**Problem to solve**
Write the material out again exactly.

**Provided data**
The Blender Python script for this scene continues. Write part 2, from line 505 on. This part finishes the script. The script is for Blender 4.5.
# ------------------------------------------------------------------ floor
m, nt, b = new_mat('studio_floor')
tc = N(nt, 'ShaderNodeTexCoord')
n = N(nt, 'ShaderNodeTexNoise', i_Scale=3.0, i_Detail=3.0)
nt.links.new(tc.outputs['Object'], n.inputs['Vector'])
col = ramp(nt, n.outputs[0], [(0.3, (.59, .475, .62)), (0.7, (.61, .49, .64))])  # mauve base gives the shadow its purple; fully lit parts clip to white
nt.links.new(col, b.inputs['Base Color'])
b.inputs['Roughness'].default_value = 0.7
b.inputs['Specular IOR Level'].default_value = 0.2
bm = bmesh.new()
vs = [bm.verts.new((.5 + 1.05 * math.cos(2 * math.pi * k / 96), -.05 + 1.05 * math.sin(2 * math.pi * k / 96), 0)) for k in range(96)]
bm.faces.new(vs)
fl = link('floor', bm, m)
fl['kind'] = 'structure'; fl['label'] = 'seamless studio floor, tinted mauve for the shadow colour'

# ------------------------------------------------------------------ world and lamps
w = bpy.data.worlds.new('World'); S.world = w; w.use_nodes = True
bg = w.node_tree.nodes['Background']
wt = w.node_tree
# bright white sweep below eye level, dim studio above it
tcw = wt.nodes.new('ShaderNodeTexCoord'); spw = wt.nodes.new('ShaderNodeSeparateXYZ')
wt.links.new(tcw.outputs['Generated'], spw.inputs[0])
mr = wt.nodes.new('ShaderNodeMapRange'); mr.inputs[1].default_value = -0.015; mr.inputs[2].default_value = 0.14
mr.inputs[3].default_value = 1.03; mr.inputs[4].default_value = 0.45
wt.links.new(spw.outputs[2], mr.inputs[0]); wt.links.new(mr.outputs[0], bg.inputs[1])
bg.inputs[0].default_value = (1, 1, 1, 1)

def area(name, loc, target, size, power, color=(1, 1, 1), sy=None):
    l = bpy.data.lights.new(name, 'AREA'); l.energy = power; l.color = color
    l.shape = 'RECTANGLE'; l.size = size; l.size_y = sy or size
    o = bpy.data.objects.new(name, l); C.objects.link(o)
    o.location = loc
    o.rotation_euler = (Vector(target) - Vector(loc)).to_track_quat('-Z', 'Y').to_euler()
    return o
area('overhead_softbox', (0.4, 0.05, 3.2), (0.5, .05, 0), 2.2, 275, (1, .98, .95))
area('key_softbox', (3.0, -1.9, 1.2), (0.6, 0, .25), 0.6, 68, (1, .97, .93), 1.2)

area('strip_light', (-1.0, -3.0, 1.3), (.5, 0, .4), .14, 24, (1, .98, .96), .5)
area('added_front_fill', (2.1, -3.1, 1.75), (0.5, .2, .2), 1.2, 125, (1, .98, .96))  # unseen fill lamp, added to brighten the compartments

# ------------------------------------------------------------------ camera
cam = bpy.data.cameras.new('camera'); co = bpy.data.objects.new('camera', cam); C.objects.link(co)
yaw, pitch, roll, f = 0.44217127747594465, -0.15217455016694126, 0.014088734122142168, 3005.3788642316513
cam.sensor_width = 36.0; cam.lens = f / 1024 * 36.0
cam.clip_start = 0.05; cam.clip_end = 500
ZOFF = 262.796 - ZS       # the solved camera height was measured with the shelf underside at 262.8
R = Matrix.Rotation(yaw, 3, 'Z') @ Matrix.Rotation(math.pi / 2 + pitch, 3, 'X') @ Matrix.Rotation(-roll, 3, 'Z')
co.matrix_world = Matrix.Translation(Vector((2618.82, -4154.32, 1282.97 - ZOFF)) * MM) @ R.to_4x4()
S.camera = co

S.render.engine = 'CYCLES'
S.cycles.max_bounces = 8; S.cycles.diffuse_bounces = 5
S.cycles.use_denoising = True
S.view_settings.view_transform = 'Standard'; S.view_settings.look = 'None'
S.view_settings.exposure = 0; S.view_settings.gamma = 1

**Final answer**
The Blender Python script for this scene continues. Write part 2, from line 505 on. This part finishes the script. The script is for Blender 4.5.
# ------------------------------------------------------------------ floor
m, nt, b = new_mat('studio_floor')
tc = N(nt, 'ShaderNodeTexCoord')
n = N(nt, 'ShaderNodeTexNoise', i_Scale=3.0, i_Detail=3.0)
nt.links.new(tc.outputs['Object'], n.inputs['Vector'])
col = ramp(nt, n.outputs[0], [(0.3, (.59, .475, .62)), (0.7, (.61, .49, .64))])  # mauve base gives the shadow its purple; fully lit parts clip to white
nt.links.new(col, b.inputs['Base Color'])
b.inputs['Roughness'].default_value = 0.7
b.inputs['Specular IOR Level'].default_value = 0.2
bm = bmesh.new()
vs = [bm.verts.new((.5 + 1.05 * math.cos(2 * math.pi * k / 96), -.05 + 1.05 * math.sin(2 * math.pi * k / 96), 0)) for k in range(96)]
bm.faces.new(vs)
fl = link('floor', bm, m)
fl['kind'] = 'structure'; fl['label'] = 'seamless studio floor, tinted mauve for the shadow colour'

# ------------------------------------------------------------------ world and lamps
w = bpy.data.worlds.new('World'); S.world = w; w.use_nodes = True
bg = w.node_tree.nodes['Background']
wt = w.node_tree
# bright white sweep below eye level, dim studio above it
tcw = wt.nodes.new('ShaderNodeTexCoord'); spw = wt.nodes.new('ShaderNodeSeparateXYZ')
wt.links.new(tcw.outputs['Generated'], spw.inputs[0])
mr = wt.nodes.new('ShaderNodeMapRange'); mr.inputs[1].default_value = -0.015; mr.inputs[2].default_value = 0.14
mr.inputs[3].default_value = 1.03; mr.inputs[4].default_value = 0.45
wt.links.new(spw.outputs[2], mr.inputs[0]); wt.links.new(mr.outputs[0], bg.inputs[1])
bg.inputs[0].default_value = (1, 1, 1, 1)

def area(name, loc, target, size, power, color=(1, 1, 1), sy=None):
    l = bpy.data.lights.new(name, 'AREA'); l.energy = power; l.color = color
    l.shape = 'RECTANGLE'; l.size = size; l.size_y = sy or size
    o = bpy.data.objects.new(name, l); C.objects.link(o)
    o.location = loc
    o.rotation_euler = (Vector(target) - Vector(loc)).to_track_quat('-Z', 'Y').to_euler()
    return o
area('overhead_softbox', (0.4, 0.05, 3.2), (0.5, .05, 0), 2.2, 275, (1, .98, .95))
area('key_softbox', (3.0, -1.9, 1.2), (0.6, 0, .25), 0.6, 68, (1, .97, .93), 1.2)

area('strip_light', (-1.0, -3.0, 1.3), (.5, 0, .4), .14, 24, (1, .98, .96), .5)
area('added_front_fill', (2.1, -3.1, 1.75), (0.5, .2, .2), 1.2, 125, (1, .98, .96))  # unseen fill lamp, added to brighten the compartments

# ------------------------------------------------------------------ camera
cam = bpy.data.cameras.new('camera'); co = bpy.data.objects.new('camera', cam); C.objects.link(co)
yaw, pitch, roll, f = 0.44217127747594465, -0.15217455016694126, 0.014088734122142168, 3005.3788642316513
cam.sensor_width = 36.0; cam.lens = f / 1024 * 36.0
cam.clip_start = 0.05; cam.clip_end = 500
ZOFF = 262.796 - ZS       # the solved camera height was measured with the shelf underside at 262.8
R = Matrix.Rotation(yaw, 3, 'Z') @ Matrix.Rotation(math.pi / 2 + pitch, 3, 'X') @ Matrix.Rotation(-roll, 3, 'Z')
co.matrix_world = Matrix.Translation(Vector((2618.82, -4154.32, 1282.97 - ZOFF)) * MM) @ R.to_4x4()
S.camera = co

S.render.engine = 'CYCLES'
S.cycles.max_bounces = 8; S.cycles.diffuse_bounces = 5
S.cycles.use_denoising = True
S.view_settings.view_transform = 'Standard'; S.view_settings.look = 'None'
S.view_settings.exposure = 0; S.view_settings.gamma = 1